Zu guter Letzt wird noch das Argument des fehlenden Investitionsanreizes bei Abwesenheit einer obligatorischen NN-Regelung diskutiert. Wie oben bereits erwähnt, würden mit den steigenden Preisen, die die ISPs den CAPs verrechnen würden, die Profite der CAPs sinken und ebenso ihre Möglichkeit Investitionen zu tätigen und Forschung zu betreiben. Dieses Argument ist laut Autoren aus mehreren Gründen nicht sehr überzeugend. Unternehmen mit einer wertvollen Service Proposition können durch Funds und Priorisierung immer noch Zugang zum Internet erhalten. Ein Start-Up könnte sich zuerst im „best effort“ Bereich ansiedeln und dann den priorisierten Zugang erwerben.
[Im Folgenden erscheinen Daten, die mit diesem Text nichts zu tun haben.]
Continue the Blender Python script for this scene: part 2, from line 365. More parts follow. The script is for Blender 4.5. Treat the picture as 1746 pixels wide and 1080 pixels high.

Zweitens sind die Bedenken über fehlende Innovationen nur dann gerechtfertigt wenn man davon ausgeht, je mehr Content desto besser. Drittens ist es für Verzögerungs-sensible Dienste wie online Games und Telemedezin nicht von Vorteil ein „best effort“ Modell anzuwenden.
Fazit:
Wenn man von einem starken Wettbewerb zwischen ISPs und einem ausreichend informierten Nutzer ausgeht, ist es zurzeit (zumindest in Europa) nicht notwendig obligatorische NN Richtlinien einzuführen. Das heißt nicht, dass es in der Zukunft nicht Probleme geben wird, die diese NN Richtlinien unabdingbar machen.
Auswahl des Artikels:
Der Artikel war anfangs nicht einfach zu verstehen, hat mich aber sehr interessiert, da ich die NN Diskussion noch nie aus einem rein volkswirtschaftlichen Standpunkt gelesen/gehört habe. Bis dato waren mir eigentlich nur die Argumente, die aus ethischer Sicht für NN gesprochen haben, bekannt. Die Möglichkeit eines Marktversagens und die Art und Weise wie dieser Markt genau funktioniert waren mir neu und sind wie ich finde durchaus passend zu unserer Thematik beziehungsweise finde ich es sinnvoll diese Verhältnisse zu kennen.